Shorting gold miners can be lucrative, and you can do it using the DUST ETF. Just be careful.

   

Among inverse, leveraged ETFs, the Direxion Daily Gold Miners Index Bear 3X Shares (NYSEARCA:DUST) is arguably the premier avenue for shorting gold miners

Direxion Shares Exchange Traded Fund Trust (DUST): The Quick Guide to DUST

Thanks to exchange-traded funds, more practical, lower-cost gold investments are accessible to investors of all stripes. For investors interested in the equity side of the gold trade — specifically shares of gold miners — no longer do they need to stock pick, as there are plenty of ETFs focusing on gold miners.

Another advantage of the ETF evolution as it pertains to gold and gold miners is that active, risk-tolerant traders now have plenty of avenues with which to profit from declines in the yellow metal or gold miners.  That includes the DUST ETF.

The appropriately-tickered DUST debuted in late 2010, making it the oldest of the inverse gold miners ETFs. DUST — the sister fund of the Direxion Daily Gold Miners Index Bull 3X Shares (NYSEARCA:NUGT) — attempts to deliver triple the daily inverse performance of the NYSE Arca Gold Miners Index, the same index tracked by the VanEck Vectors Gold Miners ETF (NYSEARCA:GDX), the largest gold miners ETF.

What that means is if DUST behaves as expected on a particular day, the ETF should rise 3% when the aforementioned gold miners index falls by 1%.

DUST Is Not For Everyone

The warning that leveraged ETFs are not for everyone certainly applies to DUST. As seasoned traders know, individual gold miners stocks and basic ETFs such as GDX can be volatile. For example, GDX has a three-year standard deviation of 46.3%, or more than quadruple the comparable metric on the S&P 500.

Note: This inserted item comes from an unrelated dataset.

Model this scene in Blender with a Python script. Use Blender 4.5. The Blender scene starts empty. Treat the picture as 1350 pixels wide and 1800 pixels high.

So with an ETF such as DUST, traders, by choosing leverage, are applying potentially more volatility to an already volatile trade. It is not uncommon to see DUST or its bullish brethren post intraday gains (or losses) of 10%, 15%, 20% or more. While those performances are sure to tempt, there are warnings to be heeded. Says Direxion:

“Leveraged and inverse ETFs pursue daily leveraged investment objectives which means they are riskier than alternatives which do not use leverage. They seek daily goals and should not be expected to track the underlying index over periods longer than one day. They are not suitable for all investors and should be utilized only by investors who understand leverage risk and who actively manage their investments.”

The reality with any leveraged ETF, inverse or bullish, is that these instruments are intended to be short-term trades, not buy-and-hold instruments. That is particularly true of DUST and active traders who heed the warnings.